Sunday, April 13, 2008

Street Kings


Bad cops are a staple in cinema. They always have been and most likely always will be. I have always enjoyed watching the anti-hero cop walk the line of morality in movies. I am fascinated by the idea of someone in power abusing it to personal gains, but still finding time to kill the bad guys. See, in real life I believe in the system of trials and whatnot, but in the movies, I kind of dig that rogue cop doctoring a crime scene to make a murder look justifiable. A part of me thinks anyone who has raped a young girl deserves death before a trial. I know it isn't very liberal thinking of me, but deal with it. I say all of this because, well Street Kings is a bad cop movie.

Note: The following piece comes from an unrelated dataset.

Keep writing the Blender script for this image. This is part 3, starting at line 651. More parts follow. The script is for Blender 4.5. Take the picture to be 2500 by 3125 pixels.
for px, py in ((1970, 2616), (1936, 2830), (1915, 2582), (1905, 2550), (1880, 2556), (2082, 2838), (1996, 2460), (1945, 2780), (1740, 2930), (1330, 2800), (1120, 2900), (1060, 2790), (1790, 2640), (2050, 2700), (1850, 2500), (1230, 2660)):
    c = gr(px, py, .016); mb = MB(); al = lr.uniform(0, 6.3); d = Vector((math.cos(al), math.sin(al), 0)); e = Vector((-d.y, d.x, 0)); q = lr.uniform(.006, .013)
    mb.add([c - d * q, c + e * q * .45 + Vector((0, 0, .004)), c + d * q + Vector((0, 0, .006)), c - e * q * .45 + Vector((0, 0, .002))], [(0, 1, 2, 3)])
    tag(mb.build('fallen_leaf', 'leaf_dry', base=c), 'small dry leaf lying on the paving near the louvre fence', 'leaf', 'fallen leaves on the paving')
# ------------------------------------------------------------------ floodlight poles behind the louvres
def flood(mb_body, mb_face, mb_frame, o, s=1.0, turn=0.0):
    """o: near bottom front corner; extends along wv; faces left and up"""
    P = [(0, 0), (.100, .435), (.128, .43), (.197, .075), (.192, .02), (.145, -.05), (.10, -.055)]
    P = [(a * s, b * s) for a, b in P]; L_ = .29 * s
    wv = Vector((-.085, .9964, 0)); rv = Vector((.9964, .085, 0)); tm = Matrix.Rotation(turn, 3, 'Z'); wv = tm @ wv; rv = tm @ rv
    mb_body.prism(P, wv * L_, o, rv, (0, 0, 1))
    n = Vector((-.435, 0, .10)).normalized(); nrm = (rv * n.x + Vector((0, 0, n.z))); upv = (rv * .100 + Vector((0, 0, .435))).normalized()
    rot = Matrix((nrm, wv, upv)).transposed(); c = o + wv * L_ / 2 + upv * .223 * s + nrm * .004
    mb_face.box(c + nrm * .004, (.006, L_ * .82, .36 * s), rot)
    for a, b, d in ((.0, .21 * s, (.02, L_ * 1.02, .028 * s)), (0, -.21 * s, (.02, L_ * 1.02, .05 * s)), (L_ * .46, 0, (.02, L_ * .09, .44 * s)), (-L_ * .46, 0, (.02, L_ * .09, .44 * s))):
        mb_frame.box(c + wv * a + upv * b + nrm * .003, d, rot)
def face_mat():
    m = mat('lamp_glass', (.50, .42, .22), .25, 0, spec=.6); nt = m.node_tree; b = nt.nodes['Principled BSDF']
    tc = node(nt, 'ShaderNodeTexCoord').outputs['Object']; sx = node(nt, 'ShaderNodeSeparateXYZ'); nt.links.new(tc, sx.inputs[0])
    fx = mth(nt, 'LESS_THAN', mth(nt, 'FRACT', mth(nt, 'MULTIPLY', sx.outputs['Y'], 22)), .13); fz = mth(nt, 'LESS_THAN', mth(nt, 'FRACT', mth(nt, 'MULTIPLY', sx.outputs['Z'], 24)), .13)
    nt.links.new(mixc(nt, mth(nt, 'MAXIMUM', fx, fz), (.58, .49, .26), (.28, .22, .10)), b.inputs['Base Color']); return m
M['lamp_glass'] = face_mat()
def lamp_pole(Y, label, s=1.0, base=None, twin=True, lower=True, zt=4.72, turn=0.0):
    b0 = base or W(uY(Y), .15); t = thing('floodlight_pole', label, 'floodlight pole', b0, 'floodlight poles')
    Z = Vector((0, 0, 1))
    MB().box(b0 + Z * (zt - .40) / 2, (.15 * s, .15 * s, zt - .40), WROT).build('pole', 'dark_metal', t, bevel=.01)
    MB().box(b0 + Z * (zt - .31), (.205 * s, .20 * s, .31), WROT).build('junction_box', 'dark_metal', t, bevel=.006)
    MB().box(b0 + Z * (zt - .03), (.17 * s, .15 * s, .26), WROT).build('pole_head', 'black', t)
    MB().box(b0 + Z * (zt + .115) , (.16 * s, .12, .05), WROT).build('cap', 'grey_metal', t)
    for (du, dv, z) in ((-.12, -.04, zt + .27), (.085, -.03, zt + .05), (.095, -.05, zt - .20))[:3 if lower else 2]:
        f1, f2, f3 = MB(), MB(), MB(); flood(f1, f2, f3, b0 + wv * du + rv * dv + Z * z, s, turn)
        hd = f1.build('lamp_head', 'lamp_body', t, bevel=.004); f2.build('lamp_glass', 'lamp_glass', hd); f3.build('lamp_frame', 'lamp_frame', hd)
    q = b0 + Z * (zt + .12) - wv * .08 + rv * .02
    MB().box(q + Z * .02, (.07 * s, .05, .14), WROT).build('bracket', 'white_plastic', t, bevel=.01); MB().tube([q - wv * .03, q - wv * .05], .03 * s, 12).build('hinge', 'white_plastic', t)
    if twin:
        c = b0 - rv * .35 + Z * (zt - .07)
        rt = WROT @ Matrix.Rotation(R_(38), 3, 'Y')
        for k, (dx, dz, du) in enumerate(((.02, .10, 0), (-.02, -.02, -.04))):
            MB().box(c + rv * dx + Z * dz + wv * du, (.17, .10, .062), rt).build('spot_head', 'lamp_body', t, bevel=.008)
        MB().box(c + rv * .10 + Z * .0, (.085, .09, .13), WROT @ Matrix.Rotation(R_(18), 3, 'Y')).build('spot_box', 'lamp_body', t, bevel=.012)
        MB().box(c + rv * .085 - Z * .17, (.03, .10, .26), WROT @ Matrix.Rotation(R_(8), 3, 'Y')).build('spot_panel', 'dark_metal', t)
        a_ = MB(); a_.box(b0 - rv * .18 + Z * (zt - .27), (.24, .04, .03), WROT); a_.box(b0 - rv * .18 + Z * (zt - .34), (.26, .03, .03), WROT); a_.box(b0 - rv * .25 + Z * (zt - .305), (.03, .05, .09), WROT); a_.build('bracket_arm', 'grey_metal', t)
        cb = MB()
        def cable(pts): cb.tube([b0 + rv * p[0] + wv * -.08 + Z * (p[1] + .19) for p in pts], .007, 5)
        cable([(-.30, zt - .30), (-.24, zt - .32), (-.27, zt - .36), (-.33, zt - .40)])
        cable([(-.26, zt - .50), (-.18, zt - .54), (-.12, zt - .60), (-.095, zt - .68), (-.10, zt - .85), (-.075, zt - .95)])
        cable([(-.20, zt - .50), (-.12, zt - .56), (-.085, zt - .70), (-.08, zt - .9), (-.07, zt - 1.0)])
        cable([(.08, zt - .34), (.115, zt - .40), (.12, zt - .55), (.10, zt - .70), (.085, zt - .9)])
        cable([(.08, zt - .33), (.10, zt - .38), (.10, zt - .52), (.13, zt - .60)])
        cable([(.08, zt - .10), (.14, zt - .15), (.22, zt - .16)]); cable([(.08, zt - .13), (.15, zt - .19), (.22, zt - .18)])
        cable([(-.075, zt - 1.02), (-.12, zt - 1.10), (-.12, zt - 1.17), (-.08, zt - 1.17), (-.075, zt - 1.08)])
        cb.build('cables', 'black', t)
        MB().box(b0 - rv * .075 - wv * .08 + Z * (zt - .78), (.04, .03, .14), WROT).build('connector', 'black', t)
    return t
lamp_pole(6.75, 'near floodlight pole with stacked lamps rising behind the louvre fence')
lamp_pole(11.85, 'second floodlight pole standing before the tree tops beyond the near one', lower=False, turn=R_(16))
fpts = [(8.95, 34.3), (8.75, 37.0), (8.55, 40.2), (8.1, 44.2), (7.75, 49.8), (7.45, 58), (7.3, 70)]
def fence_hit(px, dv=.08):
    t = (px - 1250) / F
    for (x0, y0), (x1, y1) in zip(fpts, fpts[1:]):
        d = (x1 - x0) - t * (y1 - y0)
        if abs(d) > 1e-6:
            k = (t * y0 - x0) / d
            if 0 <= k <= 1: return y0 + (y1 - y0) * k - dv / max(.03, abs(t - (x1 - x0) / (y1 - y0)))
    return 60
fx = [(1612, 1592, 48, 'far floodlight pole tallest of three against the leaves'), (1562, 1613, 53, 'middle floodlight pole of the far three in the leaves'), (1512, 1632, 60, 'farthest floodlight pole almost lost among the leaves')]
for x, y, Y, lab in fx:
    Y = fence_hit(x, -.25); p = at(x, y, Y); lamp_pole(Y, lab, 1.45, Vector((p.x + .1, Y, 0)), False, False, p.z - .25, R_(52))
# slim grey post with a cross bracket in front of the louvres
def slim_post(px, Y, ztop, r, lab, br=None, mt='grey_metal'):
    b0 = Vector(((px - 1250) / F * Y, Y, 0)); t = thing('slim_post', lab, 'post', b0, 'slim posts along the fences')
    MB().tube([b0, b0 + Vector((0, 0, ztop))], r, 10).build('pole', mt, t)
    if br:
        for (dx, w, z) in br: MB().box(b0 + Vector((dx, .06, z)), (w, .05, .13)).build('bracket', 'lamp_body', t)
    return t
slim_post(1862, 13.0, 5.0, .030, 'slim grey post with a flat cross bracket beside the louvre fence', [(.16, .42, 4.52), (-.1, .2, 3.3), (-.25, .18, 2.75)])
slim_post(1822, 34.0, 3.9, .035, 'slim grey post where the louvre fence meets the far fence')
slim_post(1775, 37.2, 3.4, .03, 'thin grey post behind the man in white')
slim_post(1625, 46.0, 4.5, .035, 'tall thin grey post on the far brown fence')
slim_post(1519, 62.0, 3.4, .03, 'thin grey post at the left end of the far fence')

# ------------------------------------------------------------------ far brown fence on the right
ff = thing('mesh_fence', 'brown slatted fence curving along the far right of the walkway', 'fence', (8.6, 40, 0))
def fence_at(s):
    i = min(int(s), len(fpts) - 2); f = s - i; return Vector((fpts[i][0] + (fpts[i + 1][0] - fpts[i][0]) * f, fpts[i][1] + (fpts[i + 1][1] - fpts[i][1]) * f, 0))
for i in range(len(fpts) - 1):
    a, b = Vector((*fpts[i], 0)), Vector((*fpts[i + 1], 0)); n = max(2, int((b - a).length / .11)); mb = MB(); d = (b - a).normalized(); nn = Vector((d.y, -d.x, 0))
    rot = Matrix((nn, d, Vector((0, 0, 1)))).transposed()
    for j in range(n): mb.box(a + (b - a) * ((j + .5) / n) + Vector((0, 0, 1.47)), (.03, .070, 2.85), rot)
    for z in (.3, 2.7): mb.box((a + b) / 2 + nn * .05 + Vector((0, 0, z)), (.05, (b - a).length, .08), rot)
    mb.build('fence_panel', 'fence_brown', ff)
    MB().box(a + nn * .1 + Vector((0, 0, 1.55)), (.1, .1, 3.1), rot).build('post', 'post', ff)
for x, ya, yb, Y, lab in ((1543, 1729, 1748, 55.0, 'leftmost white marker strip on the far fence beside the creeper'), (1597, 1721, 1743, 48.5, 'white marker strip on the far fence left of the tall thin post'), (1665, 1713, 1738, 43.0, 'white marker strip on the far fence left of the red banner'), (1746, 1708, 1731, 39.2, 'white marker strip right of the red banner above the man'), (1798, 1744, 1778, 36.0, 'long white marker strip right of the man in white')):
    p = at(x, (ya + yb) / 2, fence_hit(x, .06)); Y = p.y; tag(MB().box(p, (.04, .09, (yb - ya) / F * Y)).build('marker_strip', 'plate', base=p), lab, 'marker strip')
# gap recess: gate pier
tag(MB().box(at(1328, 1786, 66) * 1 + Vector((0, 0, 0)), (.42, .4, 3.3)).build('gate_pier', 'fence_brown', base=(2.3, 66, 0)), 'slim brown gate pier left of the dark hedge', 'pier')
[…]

Anytime a guy wakes up and the first two things he does are put a magazine in his gun and vomit into the toilet, you know the guy might have issues. Such is the case for detective Tom Ludlow(Keanu Reeves). He also buys individual bottles of Vodka and downs them while driving on the job. However, he is the last of the gun-slingers in Southern California. He is the last of the men who would do anything to get the job done. He is not above putting guns in dead perps' hands to make it look like he was fired on. He does what he has to do. Luckily for him he has a whole team of people backing him up including his captain, Jack Wander(Forrest Whitaker). His antics have put him on the radar of the rat squad(a bad cop movie staple). Captain James Biggs(Dr. House) runs the rat squad and he always seems to appear just in time to remind Ludlow what he is doing. Ludlow gets the impression his former partner was ratting him out, so Ludlow follows him to give him a beat down, but instead the two cops end up in a store that is about to be robbed. The two cops try and shoot their way out, but Ludlow's former partner gets bullets unloaded into his body by the dozen and the surveillance camera captures it and it looks as if Ludlow just let it happen. The detective who picks up the case of the dead detective is Paul Diskant(Chris Evans) and soon he and Ludlow are the track of two brutal killers. All the while, there is some serious cop corruption going on that Ludlow appears to be in the middle of.

James Ellroy, who is a whiz at bad cop stories, wrote a very great script and put it in the hands of a director who is also a whiz at writing bad cop stories. With their combined bad cop story skills Street Kings has a lot of flavor, action and menacing cop stuff. It also has what is probably the best type of role for Keanu Reeves- Stoic and laconic. Chris Evans is playing a version of a character he so often plays, but since he does it so well, I was not annoyed and it was nice to see Dr. House doing something other than being a sarcastic grinch. Whitaker though takes the cake, as usual. His method of falling completely into a role no matter what is consistently mesmerizing, but he has a tendency to make other actors look bad when forced into scenes with them, see the climax of this movie with Reeves as an example. Even though it comes in at around two hours, the story never lags and while the twist may seem like a "well DUH!" moment it doesn't take away from the enjoyment of the movie. But not only is the whole thing intense it has some pretty funny moments as well. At the beginning there some nice banter about race and some very politically incorrect jokes that have been missing from the cop films of late. Street Kings plays very much like a throw back bad cop movie.

Ellroy has also proven himself the master of possible non-sequitors and this exchange might be the best one I have heard in a long ass time:
Ludlow: We are the only two who can know about this.
Diskan: That's why we are in the men's room.
Now it may not seem entirely non-sequitor because it somewhat makes sense that two cops who are trying to do something off the books would be alone somewhere, but when you watch the movie it feels very much like "Where the hell is the connection" moment and is what makes this movie much better than it could have or should have been. There are other great exchanges, but I can't find the script on-line to pull them from and I cannot very well take a pen and paper and write them all down, so you'll have to trust me. James Ellroy and David Ayer collaborated on a screenplay before and the result was only sub par but here they really get it right. I know the movie looks like a rip off of something like Training Day, but if you watch the movie you will See it isn't. The twist kind of helps to prove that.

Street Kings takes a character and lets us watch him as he walks the line of doing the right thing the wrong way and just doing the wrong thing. We see a very flawed character with a sense of honor and duty, but going about it in some seriously twisted ways and I think movies like that are interesting. Reeves' Ludlow is not the animal from Training Day because he ultimately wants to do the right thing. Street Kings is flawed like it's hero, but like the hero it finds a way to be good regardless. The climax might seem a little from out of left field and the stolen money might be hidden in the worst possible place, but when the movie ends you are still left like "Damn, I wonder what decision I would have made" and that is awesome.